- [RAW DATA]
— start —
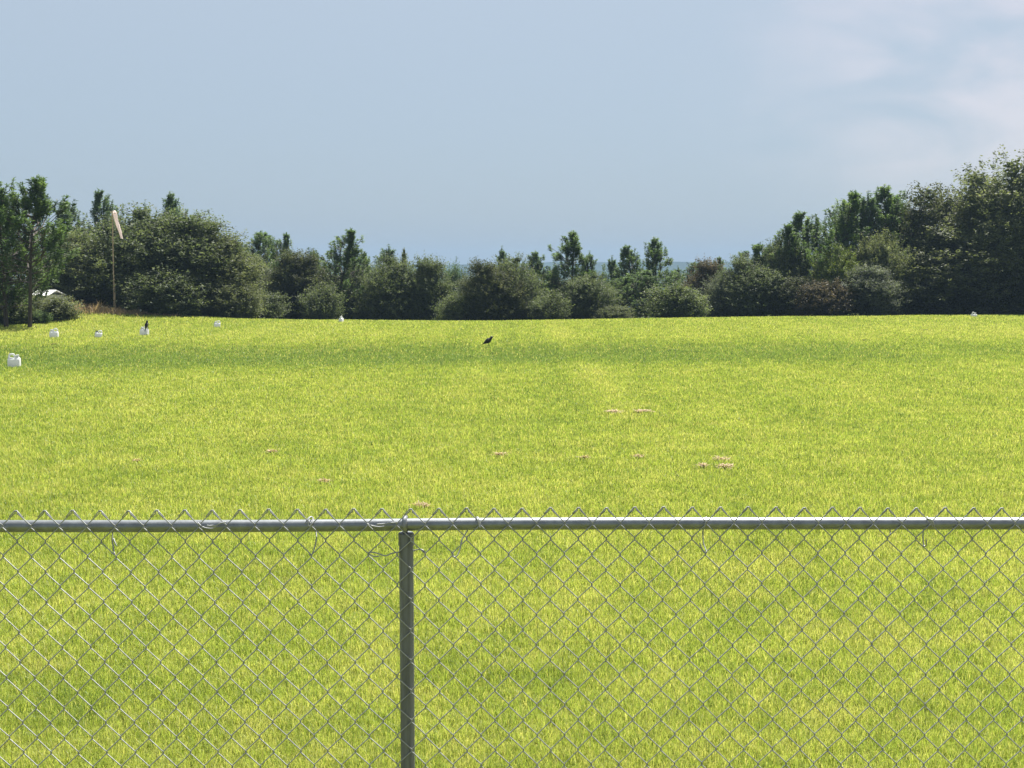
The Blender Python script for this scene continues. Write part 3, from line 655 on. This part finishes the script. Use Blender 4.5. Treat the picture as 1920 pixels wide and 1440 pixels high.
# name, shape, u centre, v top, width px, distance, material, yaw, label
T = [
 ('pine_tree','pineN',12,325,150,44.0,'pine_near',40,'tall dense young pine at the very left edge of the field, cut by the frame'),
 ('pine_tree','pineO',56,334,140,43.2,'pine_near',0,'open young pine with bare crooked top and slim trunk, second from the left edge'),
 ('pine_tree','pineN',-26,340,130,45.5,'pine_near',215,'dark pine cut by the left frame edge behind the leftmost dense pine'),
 ('pine_tree','pineD',-55,395,190,47,'pine',90,'short pine mostly outside the frame behind the left edge pine'),
 ('pine_tree','pineD',22,520,64,47.5,'pine',170,'low bushy young pine between the two left pine trunks'),
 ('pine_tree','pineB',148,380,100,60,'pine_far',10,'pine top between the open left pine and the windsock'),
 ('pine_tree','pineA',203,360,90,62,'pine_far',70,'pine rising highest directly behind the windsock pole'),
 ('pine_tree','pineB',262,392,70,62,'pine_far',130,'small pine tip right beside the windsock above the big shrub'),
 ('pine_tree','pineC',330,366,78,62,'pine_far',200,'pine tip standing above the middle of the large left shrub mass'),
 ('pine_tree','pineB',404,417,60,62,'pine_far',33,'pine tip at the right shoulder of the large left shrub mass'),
 ('pine_tree','pineD',150,430,76,57,'pine',12,'leafy pine filling the gap left of the windsock'),
 ('oak_tree','oakC',170,432,200,54.8,'oak_lt',20,'olive oak to the left of the windsock pole'),
 ('oak_tree','oakA',262,394,215,54.6,'oak',60,'big dark oak directly behind the windsock'),
 ('oak_tree','oakB',352,402,190,54.2,'oak',120,'dark oak at the middle right of the large left shrub mass'),
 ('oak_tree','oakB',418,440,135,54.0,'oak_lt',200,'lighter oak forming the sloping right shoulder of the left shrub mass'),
 ('shrub','bushA',310,505,150,51.8,'oak',10,'low dark shrub right of the windsock pole base'),
 ('shrub','bushB',130,520,100,53.2,'oak',160,'low dark shrub in the shade left of the windsock pole'),
 ('shrub','bushA',442,530,95,52.5,'oak_lt',70,'low olive shrub at the right foot of the large left shrub mass'),
 ('shrub','bushB',20,560,80,46,'bush',25,'grey green scrub between the two left pine trunks'),
 ('shrub','bushB',92,554,104,48.0,'oak_lt',25,'olive scrub behind the second left pine, hiding the white shed up to its roof'),
 ('shrub','bushB',72,582,44,46.5,'pine',75,'knee high green scrub right of the second left pine trunk'),
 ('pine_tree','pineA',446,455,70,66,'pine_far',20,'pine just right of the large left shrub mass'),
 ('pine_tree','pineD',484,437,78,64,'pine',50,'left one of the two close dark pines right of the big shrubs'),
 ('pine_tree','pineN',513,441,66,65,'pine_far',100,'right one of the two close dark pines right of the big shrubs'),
 ('oak_tree','oakB',556,470,108,59,'oak_dk',40,'round dark oak left of the tall twin topped pine'),
 ('shrub','bushA',490,545,90,56,'oak',200,'low shrub at the foot of the two close dark pines'),
 ('pine_tree','pineB',600,474,50,64,'pine_far',15,'small pine on the left side of the tall twin topped pine'),
 ('pine_tree','pineN',634,434,96,61,'pine',75,'tall twin topped pine above the narrow white jug'),
 ('pine_tree','pineC',656,463,58,63,'pine_far',15,'pine leaning against the right side of the twin topped pine'),
 ('pine_tree','pineC',684,477,44,66,'pine_far',55,'slim pine tip in the dip right of the twin topped pine'),
 ('pine_tree','pineB',718,468,66,68,'pine_far',95,'thin pine with sparse candle tips above the left centre oaks'),
 ('shrub','bushB',600,530,80,57,'oak',25,'tangled shrub left of the narrow white jug'),
 ('oak_tree','oakA',731,484,112,60,'oak',10,'broad dark oak, left of the centre pair of oaks'),
 ('cedar_tree','pineC',757,469,36,64,'oak_lt',0,'small pointed conifer spire poking above the left centre oak'),
 ('oak_tree','oakB',800,483,86,60,'oak',80,'dark oak, right of the centre pair of oaks'),
 ('oak_tree','oakC',848,500,80,80,'pine_far',120,'hazy farther tree in the gap right of the centre oaks'),
 ('shrub','bushA',858,548,80,58,'bush',100,'pale green shrub in the gap at the middle of the tree line'),
 ('oak_tree','oakC',924,490,112,58,'oak_dk',55,'dark spreading oak above the bird at the middle of the tree line'),
 ('oak_tree','oakA',965,483,100,59,'oak',150,'oak joined to the right side of the dark spreading middle oak'),
 ('pine_tree','pineB',950,470,42,62,'pine_far',5,'slim pine tip rising behind the dark spreading middle oak'),
 ('pine_tree','pineC',1004,474,56,61,'pine_far',65,'dark pine spire between the middle oak and the tall slim pine'),
 ('pine_tree','pineB',1027,505,46,62,'pine_far',105,'short pine left of the tall slim pine'),
 ('shrub','bushB',1030,545,70,57,'oak',35,'olive shrub left of the tall slim pine foot'),
 ('pine_tree','pineC',1070,437,76,61,'pine',25,'tallest slim pine standing alone right of centre'),
 ('pine_tree','pineB',1094,478,54,62,'pine_far',185,'lower pine against the right side of the tallest slim pine'),
 ('oak_tree','oakA',1108,516,96,59,'oak',145,'low dark oak with a sunlit right slope right of the tallest slim pine'),
 ('shrub','bushA',1150,572,64,57.5,'oak_lt',185,'olive shrub at the sloping right foot of the low dark oak'),
 ('pine_tree','pineB',1147,487,48,66,'pine_far',45,'small pine left of the two pines right of centre'),
 ('pine_tree','pineA',1187,463,66,64,'pine',85,'left one of the two tall pines before the pale round bush'),
 ('pine_tree','pineC',1231,449,64,64,'pine',165,'right one of the two tall pines before the pale round bush, with candelabra top'),
 ('pine_tree','pineB',1258,505,42,66,'pine_far',125,'short pine tip above the pale round bush'),
 ('round_bush','bushA',1266,533,108,57,'bush',5,'pale green dome shaped bush at the crest right of centre'),
 ('pine_tree','pineD',1294,494,60,65,'pine_far',25,'wide pine top right of the pale round bush'),
 ('oak_tree','oakB',1322,487,74,62,'red',65,'brownish tree with a rusty tip right of the pale round bush'),
 ('pine_tree','pineC',1346,484,40,66,'pine_far',35,'pine tip right of the brownish tree'),
 ('oak_tree','oakA',1358,510,74,60,'grey',15,'grey green tree right of the brownish tree'),
 ('oak_tree','oakB',1392,482,80,60,'oak',35,'tree where the tree line starts to climb to the right'),
 ('pine_tree','pineD',1432,460,84,60,'pine',115,'pine at the foot of the climbing right tree line'),
 ('oak_tree','oakA',1462,450,86,60,'oak',225,'dark tree behind the foot of the climbing right tree line'),
 ('pine_tree','pineN',1480,424,92,60.5,'pine',15,'pine halfway up the climbing right tree line'),
 ('pine_tree','pineA',1512,400,92,61,'pine',55,'pine with a short side tip left of the wide right pines'),
 ('pine_tree','pineN',1548,365,104,61,'pine',95,'first of the wide tall pines, leftmost of the right hand group'),
 ('pine_tree','pineN',1585,361,92,61.5,'pine',190,'second wide tall pine of the right hand group'),
 ('pine_tree','pineB',1622,372,84,62,'pine_far',35,'third tall pine of the right hand group, slightly lower'),
 ('pine_tree','pineC',1657,352,92,62,'pine',75,'tall pine beside the round topped dark oak at the right'),
 ('pine_tree','pineD',1682,372,74,63,'pine',135,'pine tip half hidden by the round topped dark oak'),
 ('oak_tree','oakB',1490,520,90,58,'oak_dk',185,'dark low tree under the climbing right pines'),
 ('oak_tree','oakA',1565,464,84,58.5,'yel',25,'yellow green tree in front of the tall right pines'),
 ('shrub','bushA',1545,525,100,57,'red',65,'brownish shrub below the yellow green tree'),
 ('oak_tree','oakB',1622,500,104,57.4,'grey',95,'grey green tree left of the round topped dark oak'),
 ('oak_tree','oakA',1650,440,100,59.5,'oak_lt',155,'olive tree squeezed between the tall pines and the round topped dark oak'),
 ('oak_tree','dome',1738,358,196,60,'oak_dk',0,'large dark round topped oak left of the tallest right oak'),
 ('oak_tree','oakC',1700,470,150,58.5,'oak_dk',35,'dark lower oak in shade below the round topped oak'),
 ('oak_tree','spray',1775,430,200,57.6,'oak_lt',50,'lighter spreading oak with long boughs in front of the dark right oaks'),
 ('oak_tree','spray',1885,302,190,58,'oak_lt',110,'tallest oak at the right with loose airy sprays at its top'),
 ('oak_tree','oakD',1845,352,170,60.5,'oak',210,'dark oak filling between the round topped oak and the tallest right oak'),
 ('oak_tree','oakB',468,478,110,61,'oak',310,'oak behind the foot of the two close dark pines'),
 ('oak_tree','oakA',612,506,110,63,'oak_lt',250,'olive tree behind the tall twin topped pine'),
 ('oak_tree','oakC',683,498,120,62,'oak',330,'oak between the twin topped pine and the left centre oaks'),
 ('oak_tree','oakB',893,520,90,64,'grey',290,'hazy low tree between the two halves of the middle tree line'),
 ('oak_tree','oakA',1040,520,100,62,'oak',300,'low oak behind the left side of the tallest slim pine'),
 ('pine_tree','pineD',1160,520,70,61,'pine',320,'low bushy pine in front of the small pine left of the two tall pines'),
 ('pine_tree','pineD',1208,508,80,62,'pine',260,'low dark pine filling the gap between the two tall pines'),
 ('oak_tree','oakA',1425,500,110,59,'oak',280,'leafy tree reaching the grass where the right tree line starts to climb'),
 ('oak_tree','oakD',1935,345,230,59,'oak',160,'dark oak cut by the right edge of the frame'),
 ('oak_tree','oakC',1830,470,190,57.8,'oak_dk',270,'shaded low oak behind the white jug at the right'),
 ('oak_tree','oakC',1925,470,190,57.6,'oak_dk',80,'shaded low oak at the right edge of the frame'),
 ('shrub','bushB',1890,565,90,57.0,'oak',15,'low shrub at the crest right of the right hand white jug'),
]
for k in list(K):
    me, tm, H, W = K[k]; a = np.empty(len(me.vertices)*3, np.float32); me.vertices.foreach_get('co', a); a = a.reshape(-1, 3)
    W = (np.percentile(np.abs(a[:, 0]), 96)+np.percentile(np.abs(a[:, 1]), 96)); H = np.percentile(a[:, 2], 99.6 if k.startswith('pine') else 99.7)
    K[k] = (me, tm, float(H), float(W))
for (nm, k, u_, v_, wpx, dist, mat, yaw, lab) in T:
    me, tm, H, W = K[k]
    if u_ > 1690: dist += 3.2
    x_ = (u_-960)/F*dist; zg = hz(x_, dist)
    ztop = at(u_, v_, dist).z; s_z = (ztop-zg)/H/1.0; s_x = wpx/F*dist/W*(1.0 if nm == 'oak_tree' else (1.55 if u_ > 1440 else 1.55 if u_ > 420 else 1.25) if nm == 'pine_tree' else .92)
    cat = {'pine_tree': 'pine tree', 'oak_tree': 'tree', 'shrub': 'shrub', 'round_bush': 'bush', 'cedar_tree': 'tree'}[nm]
    grp = {'pine_tree': 'pines along the edge of the field', 'oak_tree': 'oaks along the edge of the field', 'shrub': 'shrubs under the tree line', 'round_bush': None, 'cedar_tree': None}[nm]
    r0 = empty(nm, (x_, dist, zg), lab, cat, grp, R(yaw)); r0.scale = (s_x, s_x, s_z)
    for nme, mesh, mt in (('trunk', tm, None), ('crown', me, M[mat])):
        o = bpy.data.objects.new(nme, mesh); col.objects.link(o); o.parent = r0
        if nme == 'crown':
            if not mesh.materials: mesh.materials.append(M['oak'])
            o.material_slots[0].link = 'OBJECT'; o.material_slots[0].material = mt

# farther wood on the falling ground behind, one mass
r = np.random.default_rng(8); n = 260
def far_wood():
    Vs = []; Qs = []; Rn = []; off = 0
    for k in range(150):
        y_ = r.uniform(74, 120); x_ = r.uniform(-.62, .62)*y_
        zg = hz(x_, y_); h = r.uniform(2.2, 3.6)+.02*(y_-74)-(zg+4)*.5
        if abs(x_/y_-.02) < .22: h = min(h, 1.9-.0085*y_-zg)
        nq = 700; a = r.normal(0, 1, (nq, 3)); a /= np.linalg.norm(a, axis=1)[:, None]
        C = np.array([x_, y_, zg+h*.45])+a*np.array([h*.45, h*.45, h*.55])*(r.random(nq)**.3)[:, None]
        v, q = leaf_quads(C, .26, r, .1); Vs.append(v); Qs.append(q+off); off += len(v); Rn.append(r.random(nq))
    return npmesh('distant_wood', np.concatenate(Vs), np.concatenate(Qs), None, {'rnd': np.concatenate(Rn)})
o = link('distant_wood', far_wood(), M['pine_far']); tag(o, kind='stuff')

# ------------------------------------------------------------------ haze
hb = MB().box(-1600, 1600, -60, 2000, -30, 36)
m, nt, out = newmat('haze_air')
pv = N(nt, 'ShaderNodeVolumePrincipled'); pv.inputs['Color'].default_value = (.24, .345, .52, 1); pv.inputs['Density'].default_value = .00055
pv.inputs['Anisotropy'].default_value = 0.0
L(nt, pv.outputs[0], out.inputs['Volume'])
o = hb.build('haze', m, None, False); tag(o, kind='stuff')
— end —
- [EXERCISE DESCRIPTION] Repeat, character for character, the lines of the material above from the line with "('oak_tree','oakC',1700,470,150,58.5,'oak_dk',35,'dark lower oak" through the line with "spreading oak with".

- [COMPLETE RESPONSE]
 ('oak_tree','oakC',1700,470,150,58.5,'oak_dk',35,'dark lower oak in shade below the round topped oak'),
 ('oak_tree','spray',1775,430,200,57.6,'oak_lt',50,'lighter spreading oak with long boughs in front of the dark right oaks'),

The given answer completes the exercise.